Inaugural Heart of America Marathon Fun Team Relay a Success

We’ve talked a lot about history, and that’s good, but keeping things fresh and new is also good! The Heart of America Marathon was proud to introduce the Inaugural Heart of America Marathon Fun Team Relay this year! We entered this new era with an equal measure of care and excitement. It was clear from the beginning that there was a lot of interest in the relay option. We even had to cap registrations to make sure we could effectively handle the complexities of a relay and still maintain the integrity of the marathon. The race director likened it to the old math problem of having to get a chicken, fox and a bag of feed across the river in a rowboat safely. Some of you will remember that. Those that don’t – well, just know it can be a challenge. In true fashion, however, the running community stepped up and made it work. We had so much fun!

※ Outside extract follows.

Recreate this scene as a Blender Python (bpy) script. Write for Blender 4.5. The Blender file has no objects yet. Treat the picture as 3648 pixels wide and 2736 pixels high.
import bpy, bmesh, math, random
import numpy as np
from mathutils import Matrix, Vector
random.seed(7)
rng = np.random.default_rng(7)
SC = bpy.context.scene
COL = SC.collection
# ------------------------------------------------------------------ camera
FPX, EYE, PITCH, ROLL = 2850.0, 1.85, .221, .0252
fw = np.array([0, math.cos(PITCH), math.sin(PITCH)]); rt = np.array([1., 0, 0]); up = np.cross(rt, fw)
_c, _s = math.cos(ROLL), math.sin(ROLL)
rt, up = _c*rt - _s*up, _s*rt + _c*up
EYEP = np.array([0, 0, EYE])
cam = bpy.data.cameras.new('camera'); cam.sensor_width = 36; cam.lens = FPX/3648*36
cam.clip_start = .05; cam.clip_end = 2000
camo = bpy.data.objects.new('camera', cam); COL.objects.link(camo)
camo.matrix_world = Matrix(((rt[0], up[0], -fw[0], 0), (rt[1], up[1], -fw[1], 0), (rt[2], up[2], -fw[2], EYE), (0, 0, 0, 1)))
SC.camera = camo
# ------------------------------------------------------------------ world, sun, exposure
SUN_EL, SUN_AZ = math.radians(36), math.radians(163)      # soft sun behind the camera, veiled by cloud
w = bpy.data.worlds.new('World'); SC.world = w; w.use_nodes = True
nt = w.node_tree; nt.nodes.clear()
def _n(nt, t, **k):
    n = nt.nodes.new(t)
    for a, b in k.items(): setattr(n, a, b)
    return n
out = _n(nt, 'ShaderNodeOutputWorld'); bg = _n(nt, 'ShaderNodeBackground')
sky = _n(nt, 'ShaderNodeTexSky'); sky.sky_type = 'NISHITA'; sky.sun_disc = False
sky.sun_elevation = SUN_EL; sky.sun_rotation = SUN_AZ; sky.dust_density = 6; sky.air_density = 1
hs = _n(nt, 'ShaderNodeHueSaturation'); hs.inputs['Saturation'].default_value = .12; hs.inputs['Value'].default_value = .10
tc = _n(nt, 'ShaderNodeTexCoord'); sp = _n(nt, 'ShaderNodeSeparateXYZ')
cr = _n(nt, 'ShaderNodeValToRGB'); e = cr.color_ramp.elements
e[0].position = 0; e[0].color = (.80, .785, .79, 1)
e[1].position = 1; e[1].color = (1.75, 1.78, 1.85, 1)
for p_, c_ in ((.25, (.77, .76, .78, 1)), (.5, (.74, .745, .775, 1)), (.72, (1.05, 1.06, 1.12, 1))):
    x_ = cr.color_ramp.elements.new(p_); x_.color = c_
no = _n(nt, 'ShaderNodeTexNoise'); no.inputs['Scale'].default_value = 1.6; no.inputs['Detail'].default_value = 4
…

The fun team relay teams were comprised of 2, 3 or 4 members with relay legs of varying length. While each team member had a bib, there was also a relay team bib that team members passed on to each other at the transition points. This team bib had the chip so that the start and finish times for the team would be recorded. Two shuttle buses and 3 sweep/shuttle vehicles went back and forth to the transition points to get team members where they needed to go to minimize traffic on the course.

One of the best parts of the relay was that new friendships were formed. People that needed teammates reached out, got together and pulled it off! In fact, the 3rd place team, “Three Dog Bite” was a team put together at the final hour with some team members not even knowing each other before the race! Jennifer Anderson teamed up with Hugh Emerson and Takashi Murashita to bring in 3rd place. The 1st place award went to “Triple Bypass” with team members Nancy Taube, Erin Schliep and Phil Schaefer and 2nd place was awarded to “OneOldThreeYoung” – Curtis Heider, Donnie Berry, Benjamin Heider, and Craig Nichols. The team relay gave many people an introduction to the Heart of America Marathon they wouldn’t otherwise have had. Some are already inspired to run a longer distance next year! The energy of the relay, with the cheers for team members and marathoners, alike served to shine yet another bright light on distance running and the running community at large.

Runners with the Heart of America Marathon and Inaugural Fun Team Relay seek out new challenges, community, new friendships and team spirit. It’s in the nature of all that is HOA. We seek to build one another up and to come alongside each other in our triumphs, struggles and set-backs. This is the “Heart” in the Heart of America Marathon.

See you in 2020! Your Columbia Track Club and Heart of America Marathon team is already planning.